The bill would require the board, prior to the opening of program enrollment, to design and disseminate to all employers an employer information packet and an employee information packet. The packets would include background information on the program and appropriate disclosures for employees. The employee disclosure form would explain:



  • the benefits and risks associated with making contributions to the program;

  • the mechanics of how to make contributions to the program;

  • how to opt out of the program;

  • how to participate in the program with a level of employee contributions other than three percent;

  • the process for withdrawal of retirement savings;

  • how to obtain additional information about the program;

  • that employees seeking financial advice should contact a financial advisor, that participating employers are not in a position to provide financial advice and that participating employers are not liable for decisions employees make pursuant to the law;

  • that the program is not an employer-sponsored retirement plan; and

  • that the program fund is not guaranteed by the state.


Contributions and Investments


Employees would have the ability to select a contribution level and an investment option, and could change those choices quarterly, subject to rules promulgated by the board. If an employee fails to select a contribution level, that employee would contribute 3% of pay to the program. If an employee fails to select an investment option, that employee would be placed in the investment option selected by the board as the default investment option. Employees could terminate their participation in the program at any time in a manner prescribed by the board.


Enrollment


Following the initial implementation of the program, participating employers would have to designate an open enrollment period each year during which employees who previously opted out of the program could enroll. 

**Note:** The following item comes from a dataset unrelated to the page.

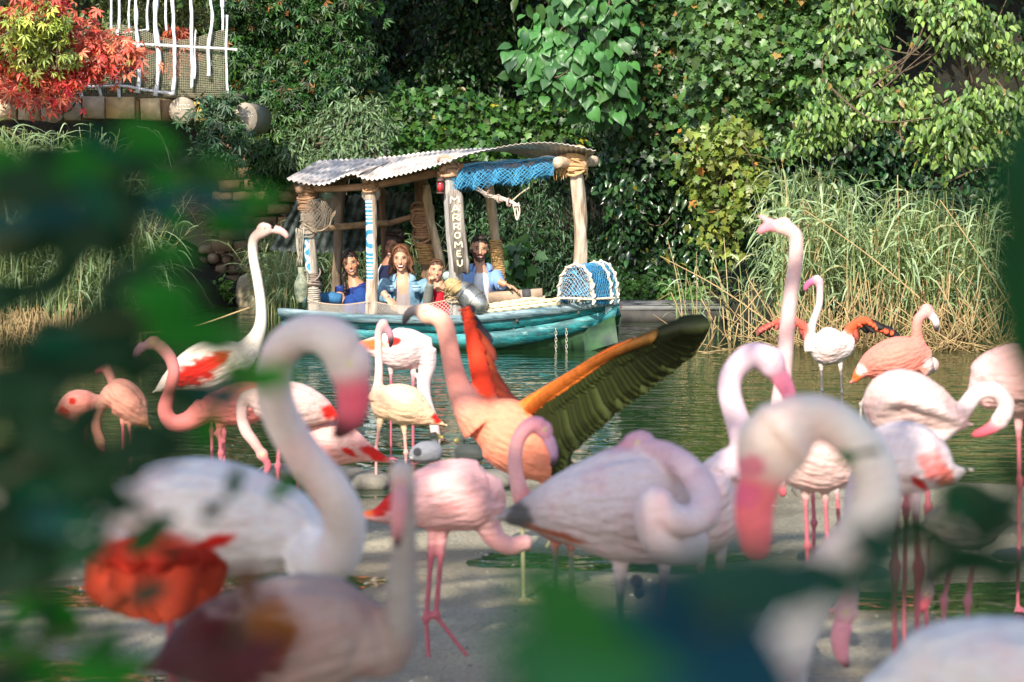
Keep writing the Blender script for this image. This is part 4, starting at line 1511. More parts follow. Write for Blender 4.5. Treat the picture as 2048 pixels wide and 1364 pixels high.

The bill provides that the program must be implemented, and that enrollment of employees must begin, within 24 months after the effective date of the bill. No later than nine months after implementation of the program and the opening of enrollment, each employer covered by the bill must establish a payroll deposit retirement savings arrangement to allow its employees to participate in the program. 


Annual Reporting


The bill requires the board to submit annually to the governor and the legislature an audited financial report and a separate report summarizing the benefits provided by the program, the number of enrollees in the program, the percentage and amounts of investment options and rates of return.